Throughout her life, King faced racism but her eyes were opened to it at a young age as girl growing up in the south in the town of Marion, Alabama. As People reports, King was subjected to the physical threat of racism when her family home was destroyed by arsonists.

Education became a defining aspect of Coretta’s life. 

Having been born into a family whose paternal great-matriarch had been a former slave, education proved to be an essential requirement in her family home in her early ears. During a speech at Antioch College, Coretta once quoted her mother as having said, “My children are going to college, even if it means I only have but one dress to put on.” She went onto study political activism at Antioch University and later music at  New England Conservatory of Music in Boston. It was during her time as a student that Coretta met Martin Luther King, Jr., then a theology student. There, the two students bonded over their interest in Ghandi and his practice of nonviolent protests and the two later married in 1953. 

Soon after they wed, they moved to Montgomery and found themselves thrust into the Civil Rights Movement. 

By 1955, King and her husband had taken on leadership positions in the protests that came about after Rosa Parks protest. 

After giving up her dreams to become a classical singer so that she could support her husband, Coretta watched her husband become a full-time pastor of Dexter Avenue Baptist Church in 1954.

“We found ourselves in the middle of the Montgomery Bus Boycott, and Martin was elected leader of the protest movement.
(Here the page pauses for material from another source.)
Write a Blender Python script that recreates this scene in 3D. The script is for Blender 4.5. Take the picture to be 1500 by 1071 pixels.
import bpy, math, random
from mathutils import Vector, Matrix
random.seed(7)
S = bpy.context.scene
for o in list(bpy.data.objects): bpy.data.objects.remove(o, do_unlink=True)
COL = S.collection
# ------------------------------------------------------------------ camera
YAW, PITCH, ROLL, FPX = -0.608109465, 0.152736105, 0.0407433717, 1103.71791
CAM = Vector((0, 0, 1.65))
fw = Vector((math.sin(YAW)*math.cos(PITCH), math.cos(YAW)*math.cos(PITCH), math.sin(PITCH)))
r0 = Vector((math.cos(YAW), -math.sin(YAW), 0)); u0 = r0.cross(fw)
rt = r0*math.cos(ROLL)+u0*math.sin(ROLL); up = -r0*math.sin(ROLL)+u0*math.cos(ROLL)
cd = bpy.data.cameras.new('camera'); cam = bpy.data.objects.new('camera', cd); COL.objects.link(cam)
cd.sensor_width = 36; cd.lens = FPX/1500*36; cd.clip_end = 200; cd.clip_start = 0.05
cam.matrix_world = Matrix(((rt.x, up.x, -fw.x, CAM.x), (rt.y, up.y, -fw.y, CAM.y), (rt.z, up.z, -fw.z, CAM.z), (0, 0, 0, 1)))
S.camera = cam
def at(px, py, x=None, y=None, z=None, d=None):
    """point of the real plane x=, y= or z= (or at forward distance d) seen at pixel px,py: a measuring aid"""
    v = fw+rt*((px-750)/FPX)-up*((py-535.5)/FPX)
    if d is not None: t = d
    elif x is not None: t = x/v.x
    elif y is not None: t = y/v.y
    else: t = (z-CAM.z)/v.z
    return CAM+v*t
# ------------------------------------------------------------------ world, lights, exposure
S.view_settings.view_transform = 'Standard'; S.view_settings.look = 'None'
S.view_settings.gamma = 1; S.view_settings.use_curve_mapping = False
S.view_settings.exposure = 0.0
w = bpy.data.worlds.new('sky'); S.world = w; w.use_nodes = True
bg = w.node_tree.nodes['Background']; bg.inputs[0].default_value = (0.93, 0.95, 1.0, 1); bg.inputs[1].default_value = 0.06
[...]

As the boycott continued, I had a growing sense that I was involved in something so much greater than myself,” Coretta said in the video created by People. During their fight for equality, King and her husband faced extreme acts of racism and violence. In 1955, just months after the birth of their child, Yolanda, the Kings were targeted when a gunshot went through the front door of their home. In 1956, the family’s  front porch was destroyed by a homemade bomb. At the time  Coretta had been home with her  daughter and a family friend. Two years later, in 1958 King’s husband, Martin, had been stabbed while he’d been signing copies of his book.
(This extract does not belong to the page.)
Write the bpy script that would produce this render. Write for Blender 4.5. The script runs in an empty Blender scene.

Still, the couple would not be deterred. The two stood side by side as her husband continued to lead peaceful protests and give  speeches. King herself led a series of her own demonstrations by conducting concerts.

Then, in 1968, Coretta’s husband was shot and killed. 

After her husband’s death,  King had been left a widow and the single mother of four children. In the years after her husband’s death, King gave speeches advocating for civil rights speaking about her husband’s ideals. Eventually King took up her husband’s torch and broadened her fight to include women’s rights, LGBTQ+ rights, economic issues, world peace and apartheid.

“The world is in dire need of a spiritual awakening which will make those eternal values of love, justice, mercy and peace meaningful in our time,” Coretta said of her work in the clip by People.

Later in her life, King founded the Martin Luther King, Jr. Center and continued to extend her activism and worked to fight for nuclear disarmament. 

During her life and after it, Coretta has been celebrated for her work in keeping her husband’s legacy alive. She fought for the creation of Martin Luther King, Jr. holiday, which thanks to King is observed today in all fifty states.